Robb Forman Dew is the author of the novels Dale Loves Sophie to Death, The Time of Her Life, and Fortunate Lives, as well as a memoir, The Family Heart. Her most recent work forms a trilogy of novels: The Evidence Against Her, The Truth of the Matter, and the forthcoming All The Time. Dew lives in Williamstown, Massachusetts, with her husband, who is an author and a professor of history at Williams College.

Linda Gregerson is the Frederick G. L. Huetwell Professor of English at the University of Michigan. “Dido Refuses to Speak” was written as part of a collaboration with composer/soprano Susan Botti and the Blakemore Trio, which will premiere at Vanderbilt University in February and at Merkel Concert Hall, Lincoln Center, in March.

Paul Guest is the author of three collections of poetry, including My Index of Slightly Horrifying Knowledge from Ecco. He was a 2007 Whiting Award winner.

Rachel Hadas is the author of over a dozen books of poetry, essays, and translations. She is Board of Governors Professor of English at the Newark campus of Rutgers University. Her most recent book is Classics, Selected Prose (Textos, 2007).

Michael S. Harper’s most recent book is I Do Believe in People: Remembrances of W. Warren Harper, 1915-2004 from Effendi Press. His latest collection, Use Trouble, was published last fall by the University of Illinois Press. He is currently University Professor at Brown University, where he has taught since 1970.

Ilya Kaminsky was born in Odessa, former USSR. He is the author of Dancing in Odessa. He teaches at San Diego State University and divides his time between San Diego and Providence, Rhode Island.

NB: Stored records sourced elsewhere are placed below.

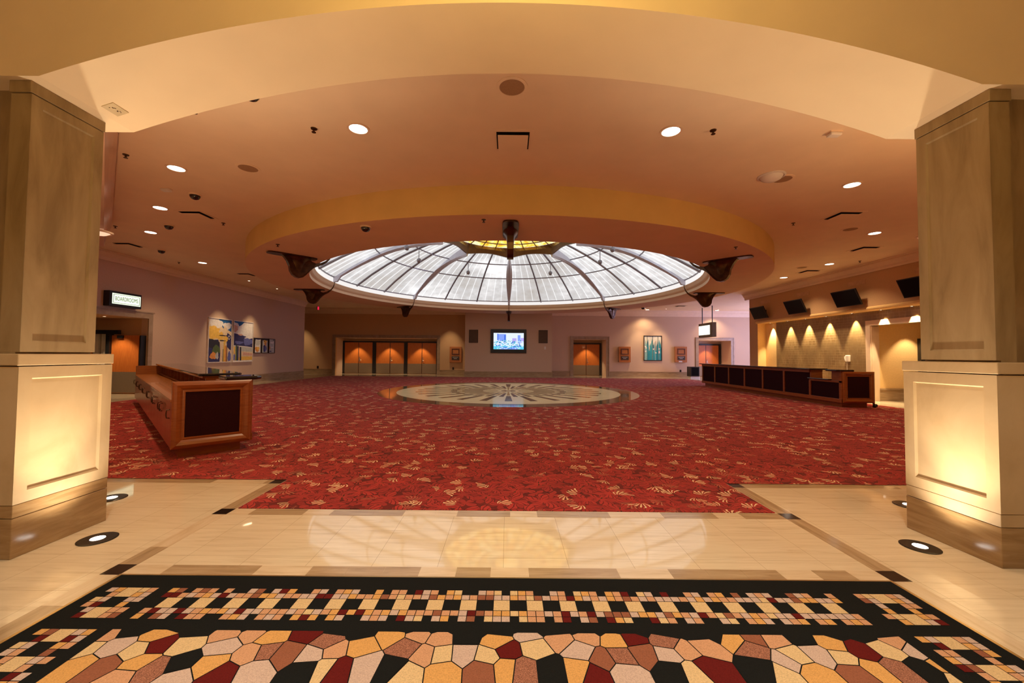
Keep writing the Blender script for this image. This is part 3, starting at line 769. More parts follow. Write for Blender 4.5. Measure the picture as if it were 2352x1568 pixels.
# ================================================================== BRONZE BRACKETS round the skylight
outl = [(8.62, 4.115), (8.54, 4.07), (8.45, 3.96), (8.39, 3.83), (8.37, 3.70), (8.31, 3.60), (8.22, 3.545), (8.13, 3.53), (8.04, 3.56), (7.95, 3.65), (7.86, 3.76), (7.77, 3.85), (7.66, 3.92), (7.52, 3.985), (7.40, 4.075), (7.31, 4.19), (7.255, 4.33), (7.24, 4.46), (7.265, 4.59), (7.33, 4.69), (7.42, 4.745), (7.47, 4.75),
        (7.47, 4.735), (7.43, 4.725), (7.35, 4.675), (7.285, 4.585), (7.262, 4.46), (7.28, 4.34), (7.34, 4.215), (7.44, 4.115), (7.57, 4.04), (7.71, 4.0), (7.82, 4.03), (7.88, 4.115)]
def outl_mesh():
    e = empty('bronze_bracket', (0, 0, 0), 0, 'x', 'bracket')
    # plate: rounded slab; local x = -(radius offset), origin at radius 8.3
    b = MB(); pl = []
    for i in range(32):
        a = 2*PI*i/32; sx_, sy_ = math.cos(a), math.sin(a)
        pl.append((.62*math.copysign(abs(sx_)**.35, sx_), .17*math.copysign(abs(sy_)**.5, sy_), ZS-.035))
    b.prism(pl, (0, 0, .035)); b.build('mounting_plate', M_bronze, e, local=True, bevel=.008)
    b = MB(); m = len(outl)
    # central outline bulges: thickness varies with closeness to rim (rounded horn)
    cxo = sum(r for r, z in outl[:12])/12; 
    def th(r, z): 
        k_ = max(0, min(1, (r-7.45)/.5)); return .014+.055*k_
    vsx = []
    for s_ in (-1, 1):
        for r, z in outl: vsx.append((r-8.3, s_*th(r, z), z))
    q = MB(); q.add(vsx, [tuple(range(m)), tuple(range(m, 2*m))[::-1]]+[(i, (i+1) % m, m+(i+1) % m, m+i) for i in range(m)])
    o_ = q.build('horn', M_bronze, e, local=True, bevel=.022)
    # swelling on both cheeks of the horn
    q = MB()
    q.lathe([(.001, -.50), (.05, -.49), (.12, -.44), (.165, -.34), (.18, -.22), (.22, -.10), (.33, -.02), (.38, .0)], (0, 0), 28)
    for v in q.v: v.y *= .42; v.x = v.x*.98-.13; v.z += ZS-.035-.005
    q.build('bell', M_bronze, e, local=True, smooth=True)
    return e
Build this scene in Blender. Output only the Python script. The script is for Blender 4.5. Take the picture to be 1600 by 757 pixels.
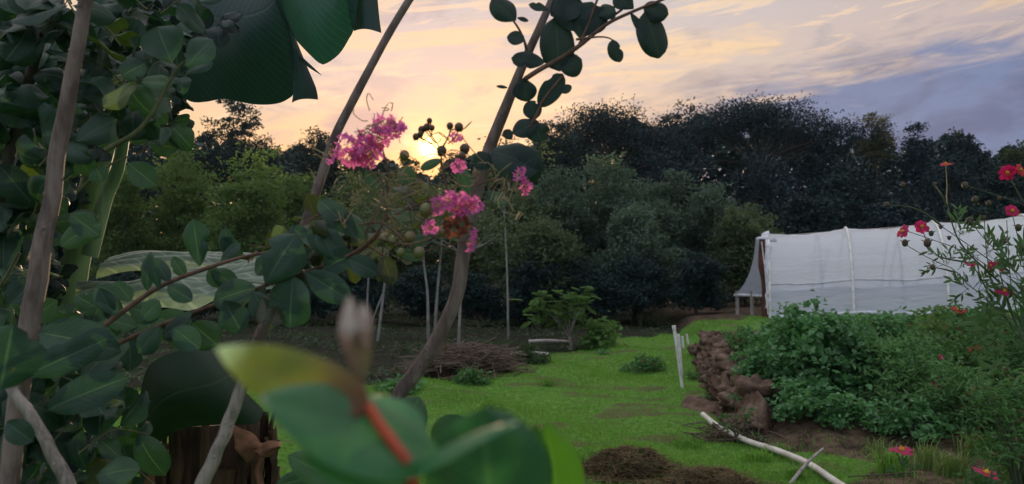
import bpy, math, random
import numpy as np
from mathutils import Vector, Matrix, noise as mnoise

R = math.radians
SC = bpy.context.scene
for o in list(bpy.data.objects):
    bpy.data.objects.remove(o)
COL = SC.collection

# ------------------------------------------------------------------ camera
FPX = 1256.0            # focal length in pixels of the 1600 px wide photo
CAMZ = 1.6
PITCH = math.atan(41.5 / FPX)
cam_d = bpy.data.cameras.new('camera')
cam = bpy.data.objects.new('camera', cam_d)
COL.objects.link(cam)
cam.location = (0, 0, CAMZ)
cam.rotation_euler = (R(90) + PITCH, 0, 0)
cam_d.sensor_width = 36
cam_d.lens = 36 * FPX / 1600
cam_d.clip_start = 0.02
cam_d.clip_end = 2000
cam_d.dof.use_dof = True
cam_d.dof.focus_distance = 2.4
cam_d.dof.aperture_fstop = 6.5
SC.camera = cam

# ------------------------------------------------------------------ view
SC.view_settings.view_transform = 'Standard'
SC.view_settings.look = 'None'
SC.view_settings.exposure = 0.0
SC.view_settings.gamma = 1.0
SC.render.engine = 'CYCLES'
SC.cycles.max_bounces = 6
SC.cycles.diffuse_bounces = 3
SC.cycles.glossy_bounces = 2
SC.cycles.transmission_bounces = 4
SC.cycles.transparent_max_bounces = 8
SC.cycles.caustics_reflective = False
SC.cycles.caustics_refractive = False
SC.cycles.use_denoising = True

SUN_AZ = math.atan2(-130.0, FPX)        # to the right of +Y
SUN_EL = math.atan((420 - 231.0) / FPX)
sun_dir = Vector((math.sin(SUN_AZ) * math.cos(SUN_EL), math.cos(SUN_AZ) * math.cos(SUN_EL), math.sin(SUN_EL)))

# ------------------------------------------------------------------ node helpers
class NT:
    def __init__(s, tree):
        s.t = tree
        s.n = tree.nodes
    def node(s, kind, **kw):
        nd = s.n.new(kind)
        for k, v in kw.items():
            setattr(nd, k, v)
        return nd
    def put(s, sock, v):
        if hasattr(v, 'is_linked') or isinstance(v, bpy.types.NodeSocket):
            s.t.links.new(v, sock)
        elif v is not None:
            if isinstance(v, (tuple, list)) and len(v) == 3 and sock.type == 'RGBA':
                v = (*v, 1)
            sock.default_value = v
    def m(s, op, a, b=None, c=None, clamp=False):
        nd = s.node('ShaderNodeMath', operation=op, use_clamp=clamp)
        s.put(nd.inputs[0], a)
        if b is not None: s.put(nd.inputs[1], b)
        if c is not None: s.put(nd.inputs[2], c)
        return nd.outputs[0]
    def sm(s, v, lo, hi):
        nd = s.node('ShaderNodeMapRange', interpolation_type='SMOOTHSTEP')
        s.put(nd.inputs[0], v); nd.inputs[1].default_value = lo; nd.inputs[2].default_value = hi
        return nd.outputs[0]
    def mix(s, f, a, b, mode='MIX'):
        nd = s.node('ShaderNodeMix', data_type='RGBA', blend_type=mode)
        s.put(nd.inputs[0], f); s.put(nd.inputs[6], a); s.put(nd.inputs[7], b)
        return nd.outputs[2]
    def noise(s, vec, scale, detail=4, rough=0.5, dist=0.0):
        nd = s.node('ShaderNodeTexNoise')
        if vec is not None: s.put(nd.inputs['Vector'], vec)
        nd.inputs['Scale'].default_value = scale
        nd.inputs['Detail'].default_value = detail
        nd.inputs['Roughness'].default_value = rough
        nd.inputs['Distortion'].default_value = dist
        return nd.outputs[0]
    def comb(s, x, y, z):
        nd = s.node('ShaderNodeCombineXYZ')
        s.put(nd.inputs[0], x); s.put(nd.inputs[1], y); s.put(nd.inputs[2], z)
        return nd.outputs[0]
    def ramp(s, v, stops):
        nd = s.node('ShaderNodeValToRGB')
        el = nd.color_ramp.elements
        while len(el) < len(stops): el.new(0.5)
        for e, (p, c) in zip(el, stops):
            e.position = p; e.color = (*c, 1)
        s.put(nd.inputs[0], v)
        return nd.outputs[0]

# ------------------------------------------------------------------ world: sky, cloud sheets, glow round the sun
world = bpy.data.worlds.new('World')
SC.world = world
world.use_nodes = True
w = NT(world.node_tree)
for nd in list(w.n): w.n.remove(nd)
out = w.node('ShaderNodeOutputWorld')
bg = w.node('ShaderNodeBackground')
sky = w.node('ShaderNodeTexSky', sky_type='NISHITA', sun_disc=False)
sky.sun_elevation = SUN_EL
sky.sun_rotation = SUN_AZ
sky.air_density = 1.2; sky.dust_density = 2.0
tc = w.node('ShaderNodeTexCoord')
vec = tc.outputs['Generated']
sep = w.node('ShaderNodeSeparateXYZ'); w.put(sep.inputs[0], vec)
X, Y, Z = sep.outputs
az = w.m('ARCTAN2', X, Y)
BG_STRENGTH = 0.12
e1 = w.m('MAXIMUM', Z, 0.0)
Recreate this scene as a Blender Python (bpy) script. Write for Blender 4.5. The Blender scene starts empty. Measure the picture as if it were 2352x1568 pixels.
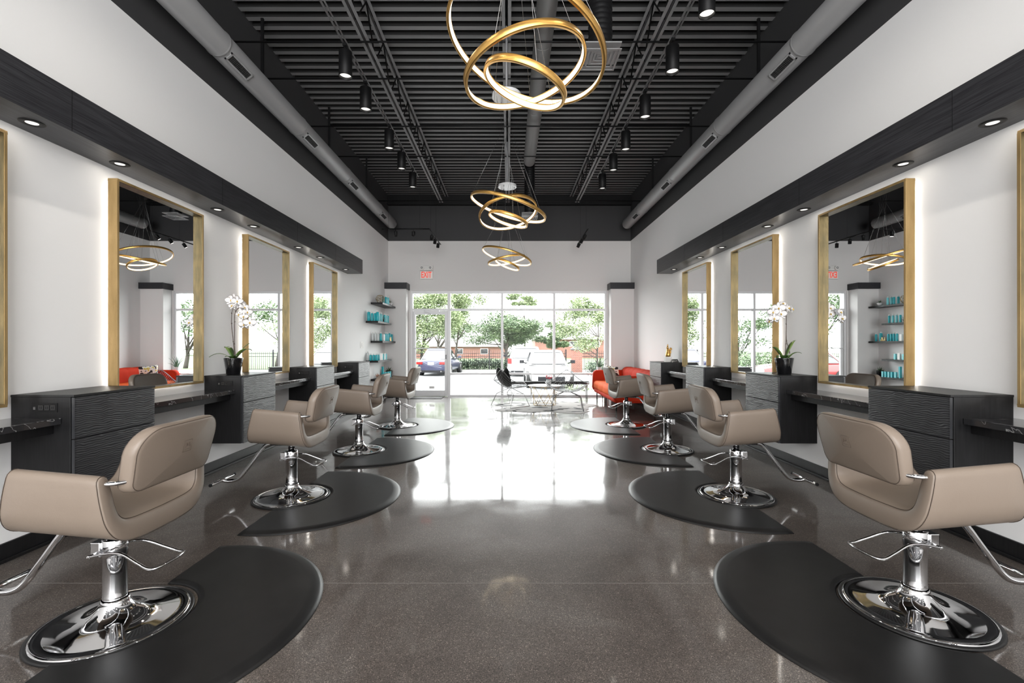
import bpy, bmesh, math, random
from mathutils import Vector, Matrix, noise
rnd = random.Random(7)
PI = math.pi
sc = bpy.context.scene
COL = sc.collection

# ------------------------------------------------------------------ camera, world, exposure
cam_d = bpy.data.cameras.new('camera'); cam = bpy.data.objects.new('camera', cam_d); COL.objects.link(cam)
cam.location = (0, 0, 1.29); cam.rotation_euler = (PI/2, 0, 0)
cam_d.sensor_width = 36; cam_d.lens = 1045/2352*36
cam_d.shift_x = 8/2352; cam_d.shift_y = 9/2352
cam_d.clip_start = .02; cam_d.clip_end = 400
sc.camera = cam
sc.view_settings.view_transform = 'Standard'; sc.view_settings.look = 'None'
sc.view_settings.gamma = 1; sc.view_settings.use_curve_mapping = False
sc.view_settings.exposure = 1.15
sc.cycles.use_denoising = True; sc.cycles.adaptive_threshold = .025
sc.cycles.max_bounces = 8; sc.cycles.diffuse_bounces = 4; sc.cycles.glossy_bounces = 4
sc.cycles.transparent_max_bounces = 12; sc.cycles.transmission_bounces = 2
sc.cycles.caustics_reflective = False; sc.cycles.caustics_refractive = False
sc.cycles.sample_clamp_indirect = 6
SKY = 5.0
world = bpy.data.worlds.new('sky'); sc.world = world; world.use_nodes = True
world.node_tree.nodes['Background'].inputs[0].default_value = (1, 1, 1, 1)
world.node_tree.nodes['Background'].inputs[1].default_value = SKY
DOWN_W, CYL_W, TRACK_W, LED_E = .12, .02, .03, 12.0     # watts / strength of the room's own lamps
RING_E = 1.7

XL, XR, YB, YR = -3.02, 3.065, 11.42, -4.0
ZP, ZD = 3.91, 5.06                                      # paint line, deck underside
def portal(name, loc, rot, sx, sy):
    l = bpy.data.lights.new(name, 'AREA'); l.shape = 'RECTANGLE'; l.size = sx; l.size_y = sy
    l.cycles.is_portal = True
    o = bpy.data.objects.new(name, l); o.location = loc; o.rotation_euler = rot; COL.objects.link(o)
portal('window_portal', (0, 11.6, 1.33), (-PI/2, 0, 0), 4.96, 2.66)
portal('rear_fill_portal', (0, -4.2, 2.5), (PI/2, 0, 0), 5.6, 4.8)  # sampling guide for the added rear opening

# ------------------------------------------------------------------ materials
def mat(name, color, rough=.5, metal=0., coat=0., coat_r=.05, emit=None, es=0., spec=None, sheen=0):
    m = bpy.data.materials.new(name); m.use_nodes = True
    b = m.node_tree.nodes['Principled BSDF']
    b.inputs['Base Color'].default_value = (*color, 1); b.inputs['Roughness'].default_value = rough
    b.inputs['Metallic'].default_value = metal; b.inputs['Coat Weight'].default_value = coat
    b.inputs['Coat Roughness'].default_value = coat_r; b.inputs['Sheen Weight'].default_value = sheen
    if spec is not None: b.inputs['Specular IOR Level'].default_value = spec
    if emit: b.inputs['Emission Color'].default_value = (*emit, 1); b.inputs['Emission Strength'].default_value = es
    return m
def nd(m, t, **kw):
    n = m.node_tree.nodes.new(t)
    for k, v in kw.items():
        if k in n.inputs.keys(): n.inputs[k].default_value = v
        else: setattr(n, k, v)
    return n
def ln(m, a, ao, b, bi): m.node_tree.links.new(a.outputs[ao], b.inputs[bi])
def bsdf(m): return m.node_tree.nodes['Principled BSDF']
def coords(m, scale=(1, 1, 1), src='Object', rot=(0, 0, 0)):
    tc = nd(m, 'ShaderNodeTexCoord'); mp = nd(m, 'ShaderNodeMapping')
    mp.inputs['Scale'].default_value = scale; mp.inputs['Rotation'].default_value = rot
    ln(m, tc, src, mp, 'Vector'); return mp
def ramp(m, stops):
    r = nd(m, 'ShaderNodeValToRGB'); e = r.color_ramp.elements
    while len(e) < len(stops): e.new(.5)
    for i, (p, c) in enumerate(stops): e[i].position = p; e[i].color = (*c, 1)
    return r
def noisy(m, c1, c2, scale=5, detail=4, sc3=(1, 1, 1), p=(.35, .65), src='Object', rough=.5):
    mp = coords(m, sc3, src); n = nd(m, 'ShaderNodeTexNoise', Scale=scale, Detail=detail, Roughness=rough); ln(m, mp, 0, n, 'Vector')
    r = ramp(m, [(p[0], c1), (p[1], c2)]); ln(m, n, 'Fac', r, 'Fac'); ln(m, r, 'Color', bsdf(m), 'Base Color')
    return n
def bump(m, n, out='Fac', strength=.2, dist=.002):
    b = nd(m, 'ShaderNodeBump', Strength=strength, Distance=dist); ln(m, n, out, b, 'Height'); ln(m, b, 'Normal', bsdf(m), 'Normal')
def nbump(m, scale, strength, dist, detail=3, sc3=(1, 1, 1)):
    mp = coords(m, sc3); n = nd(m, 'ShaderNodeTexNoise', Scale=scale, Detail=detail); ln(m, mp, 0, n, 'Vector'); bump(m, n, 'Fac', strength, dist)

M = {}
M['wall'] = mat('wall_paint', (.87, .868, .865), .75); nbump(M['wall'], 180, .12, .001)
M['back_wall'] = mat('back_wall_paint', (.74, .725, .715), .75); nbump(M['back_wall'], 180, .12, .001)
M['dark'] = mat('charcoal_paint', (.046, .046, .048), .6, spec=.3)
M['deck'] = mat('deck_paint', (.23, .23, .233), .5); M['deck_shade'] = mat('deck_recess_shade', (.012, .012, .012), .8)  # second, near-black colour paints the shade into the deck webs and recesses
M['steel'] = mat('painted_steel', (.24, .24, .245), .45)
M['duct'] = mat('duct_paint', (.28, .28, .282), .42, .25)
M['ductc'] = mat('centre_duct_paint', (.33, .33, .33), .45, .2)
M['black'] = mat('matte_black', (.005, .005, .0055), .5, spec=.25)
M['blackgloss'] = mat('black_gloss', (.006, .006, .007), .12, 0, .5)
M['rubber'] = mat('rubber', (.006, .006, .0065), .4)
M['slat'] = mat('vent_dark', (.02, .02, .02), .6)
# polished concrete
m = M['floor'] = mat('polished_concrete', (.15, .13, .12), .5, 0, 1, .07, spec=.15)
mp = coords(m)
n1 = nd(m, 'ShaderNodeTexNoise', Scale=1.3, Detail=7, Roughness=.62, Distortion=.4); ln(m, mp, 0, n1, 'Vector')
n2 = nd(m, 'ShaderNodeTexNoise', Scale=230, Detail=3, Roughness=.75); ln(m, mp, 0, n2, 'Vector')
v = nd(m, 'ShaderNodeTexVoronoi', Scale=250); ln(m, mp, 0, v, 'Vector'); sx_ = nd(m, 'ShaderNodeSeparateXYZ'); ln(m, v, 'Color', sx_, 0)
r1 = ramp(m, [(.3, (.066, .056, .051)), (.5, (.098, .084, .076)), (.7, (.140, .128, .120))]); ln(m, n1, 'Fac', r1, 'Fac')
r2 = ramp(m, [(.34, (.40, .38, .37)), (.5, (1, 1, 1)), (.66, (1.7, 1.66, 1.62))]); ln(m, n2, 'Fac', r2, 'Fac')
r3 = ramp(m, [(.0, (.25, .24, .24)), (.25, (.7, .7, .7)), (.75, (1.1, 1.1, 1.1)), (.93, (1.5, 1.46, 1.42)), (1, (3.2, 3.1, 3.0))]); ln(m, sx_, 0, r3, 'Fac')
x1 = nd(m, 'ShaderNodeMix', data_type='RGBA', blend_type='MULTIPLY'); x1.inputs[0].default_value = 1
ln(m, r1, 'Color', x1, 6); ln(m, r2, 'Color', x1, 7)
x2 = nd(m, 'ShaderNodeMix', data_type='RGBA', blend_type='MULTIPLY'); x2.inputs[0].default_value = .6
ln(m, x1, 2, x2, 6); ln(m, r3, 'Color', x2, 7); ln(m, x2, 2, bsdf(m), 'Base Color')
rr = nd(m, 'ShaderNodeMapRange'); rr.inputs[1].default_value = .3; rr.inputs[2].default_value = .7; rr.inputs[3].default_value = .03; rr.inputs[4].default_value = .14
n3 = nd(m, 'ShaderNodeTexNoise', Scale=2.2, Detail=5, Roughness=.65); ln(m, mp, 0, n3, 'Vector'); ln(m, n3, 'Fac', rr, 0); ln(m, rr, 0, bsdf(m), 'Coat Roughness')
bb = nd(m, 'ShaderNodeBump', Strength=.05, Distance=.002); n4 = nd(m, 'ShaderNodeTexNoise', Scale=6, Detail=2); ln(m, mp, 0, n4, 'Vector')
ln(m, n4, 'Fac', bb, 'Height'); ln(m, bb, 'Normal', bsdf(m), 'Coat Normal')
bsdf(m).inputs['Coat IOR'].default_value = 1.42
M['joint'] = mat('joint_filler', (.17, .155, .145), .7)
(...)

Aleksandr Kushner is one of Russia’s best-loved and most-honored poets. Among his many awards are the laureate of the Russian State Prize (1996) and the Pushkin Prize (2001). During the Soviet era, he was published in small editions but when, in 1986 at the start of perestroika, his poems were collected in a single volume, an edition of one hundred thousand quickly sold out.

Rebecca McClanahan has published nine books, most recently Deep Light: New and Selected Poems 1987-2007 and The Riddle Song and Other Rememberings, which won the 2005 Glasgow Award for nonfiction. Her work has appeared in The Best American Essays, The Best American Poetry, the Pushcart Prize series, and numerous anthologies and journals. “The Tribal Knot: Ties That Bind and Break Us” is adapted from a work-in-progress, a multi-generational saga of rural Midwest communities. She lives in New York and teaches in the MFA program of Queens University—Charlotte.

Carol Muske-Dukes is the author of seven books of poems, four novels, and two collections of essays. She is professor of English and creative writing at the University of Southern California, a regular critic for the New York Times Book Review, and authors Op Ed and Lives pieces for the New York Times.

Joyce Carol Oates is a recipient of the National Book Award and the PEN/Malamud Award for Excellence in Short Fiction. She is the Roger S. Berlind Distinguished Professor of the Humanities at Princeton University and has been a member of the American Academy of Arts and Letters since 1978. In 2003 she received the Commonwealth Award for Distinguished Service in Literature and the Kenyon Review Award for Literary Achievement. Her most recent novel is My Sister, My Love (HarperCollins, 2008).

Carl Phillips’s tenth book of poems, Speak Low, will appear from Farrar, Straus and Giroux in 2009. Phillips teaches at Washington University in St. Louis.

Wyatt Prunty’s latest book is Unarmed and Dangerous: New and Selected Poems. He is the founding director of the Sewanee Writers’ Conference.

Nick Ripatrazone’s recent work has appeared in Saint Ann’s Review and McSweeney’s; his short story collection manuscript, Mustard, was a semifinalist for the 2008 Hudson Prize. He is pursuing an MFA from the University of Texas at El Paso, and is currently writing a novel.

Kit Reed’s most recent novel is The Baby Merchant; her next, Enclave, follows this winter. She has had short fiction published in, among others, Yale Review, Magazine of Fantasy and Science Fiction, and The Norton Anthology. A Guggenheim Fellow, she is resident writer at Wesleyan University.

Kascha Semonovitch is an MFA candidate at the Warren Wilson School in North Carolina and simultaneously a PhD candidate in philosophy at Boston College. She enjoys poetry that mixes the poetic, philosophical, and mystical.

Carol Ueland is professor of Russian at Drew University in New Jersey. She has translated extensively from Russian literature, both poetry and prose.